In our hands: Brexit party attempts to demonstrate Brussels gravy train hard to take seriously

Brexit party MEPs’ pitiful attempts to uncover a Brussels ‘gravy train’

By Chris Allnutt

For the Brexit party's new MEPs, irony is officially dead.

It was inevitable that the 29 reluctant deputies would eventually have to travel to Brussels to pretend to take their seats. What was unanticipated was their embarrassingly dim campaign to expose EU corruption by pocketing the benefits intended for people actually doing the job.

Annunziata Rees-Mogg was quick to complain that she was given a free iPad "for no very obvious reason", revealing as much about her ignorance of her responsibilities as it does her planned work ethic. There's a kind of entitled tragedy to her subsequent complaints about a salary she's not only drawing but campaigned across the country to get.

Rees-Mogg is one of many MEPs who feature in the centrepiece of this effort, a baffling video montage of Brexit party politicians arriving in Brussels only to decry their own presence and criticise the resources being wasted on them.

Outside a European parliament building, MEP elect Christina Jordan tells the camera without a trace of self-awareness: "Look where I am now. How absolutely disappointing."

It is hard to disagree. In an inadvertent moment of clarity, she describes it as a sad reflection of the country that someone like her should be there representing the South West. Of course, in undermining our presence in a parliament we still contribute to as EU members, she is doing anything but represent the interests of her constituents.

Donkey advocate and occasional animal rights activist Ann Widdecombe also features in the video, urging viewers not to complain about Westminster expenses in light of what she's seen in Brussels. Which presumably means she found someone else vain enough to spend £9,000 of taxpayers money on their own newspaper clippings.

Others piled in on social media and press. Claire Fox heroically accepted the institution's business class travel recommendations in a know-nothing-tell-all piece entitled 'Gravy Train'. She insists she'll churn out more "exposés" every time she heads to Brussels, so don't expect a flurry of articles anytime soon.

Lucy Harris, newly elected representative for Yorkshire and the Humber, announced after a recent trip to Brussels that she'd finally been "to the EU for the first time". God knows what'll happen when she finds out she’s been living there all along.

Worse still, it took her being elected to the European Parliament to find out that MEPs don't actually initiate legislation, no doubt spelling disaster for her cunning plan to take us out of the EU single-handedly.

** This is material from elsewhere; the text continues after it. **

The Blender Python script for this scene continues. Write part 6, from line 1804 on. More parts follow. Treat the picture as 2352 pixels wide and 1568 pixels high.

Spare a thought for John Longworth MEP, though, whose BrexitCentral account of his first week at the European parliament is as deranged as it is hyperbolic.

Maintaining a careful balance between blatant hypocrisy and exceptionalist jibes, Longworth recoils wildly from the basic formalities for his new job, appropriates the entire city as "the capital of a country invented by Britain" and criticises his German colleagues for not speaking enough English. His suspicion even of the hotel staff who have learnt his name after three years of visits betrays the kind of basic aversion to competency no doubt widespread among his new colleagues.

The shock factor shouldn't be underestimated. Most of the Brexit party's MEPs probably hadn't realised that democratic representation is a part of the EU. Rather than experiencing awe at the privileged position they now hold, they haven’t got past the bombshell of realising the job actually exists.

But more than anything, this campaign to expose the apparent horrors of the EU is a shameless smokescreen to allow their MEPs to draw the benefits afforded to those actually working on the European project, while offering faux-outrage reassurance for Brexit backers in Britain. Nigel Farage is no stranger to such tactics, having lost half his MEP salary in 2018 to pay back misspent public funds.

What dismal lack of self-awareness leads you to ridicule the staff, offices and infrastructure made available for the work you're refusing to do? If the Brexit party's representatives reject the institution, where is the wholesale rejection of the paycheck, of the pension, of the democratic power their seats hold?

What is genuinely sad is not the allocation of resources to those trying to do their jobs – it's the wasteful entitlement and lack of awareness of those who won't.